Late last year, Mr. Maduro implemented the Bolivarian System of Information and Communication, which has allowed him to appear on every TV station for an hour and 50 minutes every day since the anti-government demonstrations began. The opposition regularly denounces his government’s media advantage.

“Five months after being elected, he had a positive rating of only 39 percent,” political analyst Luis Vicente Leon said of Mr.

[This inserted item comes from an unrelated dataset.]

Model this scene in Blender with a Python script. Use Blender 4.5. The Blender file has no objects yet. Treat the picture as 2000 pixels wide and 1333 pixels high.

Maduro, who took office in April. “After this, he took a series of populist measures, such as forcing companies accused of speculation to lower their prices, and now the majority of the population trusts him again.”

Meanwhile, Venezuela’s opposition has the backing of students and the middle to upper classes but has not attracted the interest of the lower classes beholden to Chavez’s socialist policies.

Residents in the “barrios,” or poorer areas, of Venezuela have largely remained quiet as protesters — many of them university students — have demonstrated in the streets and taken control of public areas over the past month. On Tuesday, security forces regained control of Caracas’ Plaza Altamira, which demonstrators used as a base for protests.

“The opposition is divided and is giving different instructions to protesters. Some want to stay in the street until the fall of the government; others prefer to wait,” said Rafael Uzcategui, an activist for Provea, a nongovernmental organization focused on human rights. “The government has not presented good conditions for dialogue, but the opposition must talk. We have to choose between cohabitation or civil war.”

Since Jan. 23, opposition leaders Leopoldo Lopez and Maria Corina Machado have encouraged face-to-face confrontations between the opposition and authorities in a street movement called #LaSalida. Mr. Lopez has been arrested and charged with inciting violence.

Nonetheless, the 42-year-old economist has won some credit among the more radical in the opposition. In Plaza Altamira, a posh area in eastern Caracas, the young people who confront the police claim Mr. Lopez as the leader of #LaSalida.

“[Mr. Lopez] is a neurotic, but he is the only one who has the guts to fight against this dictatorship,” said Aquiles Ferreira, a student who was preparing a Molotov cocktail.

However, opposition leader and former presidential candidate Henrique Capriles, 41, has found it difficult to distance himself from his jailed colleague. Although he demands Mr. Lopez’s liberation, Mr. Capriles says #LaSalida is not the best solution.

“We have to organize ourselves on a long-term basis,” said Mr. Capriles, leader of the Primero Justicia party and governor of the Miranda state.

“Capriles is not playing his game,” said Ms. Stelling, the media sociologist. “He could definitely be the leader of all the opposition, but because of his hesitations, he is losing voters. One day he accepts dialogue with the regime, but the day after he calls Maduro a ‘history mistake.’”

Conversely, Mr. Maduro hasn’t changed his Chavist rhetoric. He continually blames the “fascist bourgeois” for all of the country’s plagues and does not seem outwardly worried about the fate of the revolution.

Nicolas Maduro seems confident and continues his daily activities,” said political analyst Luis Delgado. “But he has organized a lot of meetings with different economic and social sectors, as if he was campaigning.”

Some industry representatives have agreed to participate in discussions with the Maduro administration, as opposition leaders refuse to talk with the government.

Small landowner Omaira Medina, who has opposed the revolution since its start, has soured on the situation and the socialist government.

Maduro and his government are useless, but there is no one to confront them,” Ms. Medina said. “If [billionaire food magnate] Lorenzo Mendoza was running for president now, I would vote for him, at least because he has ideas to solve the current crisis.”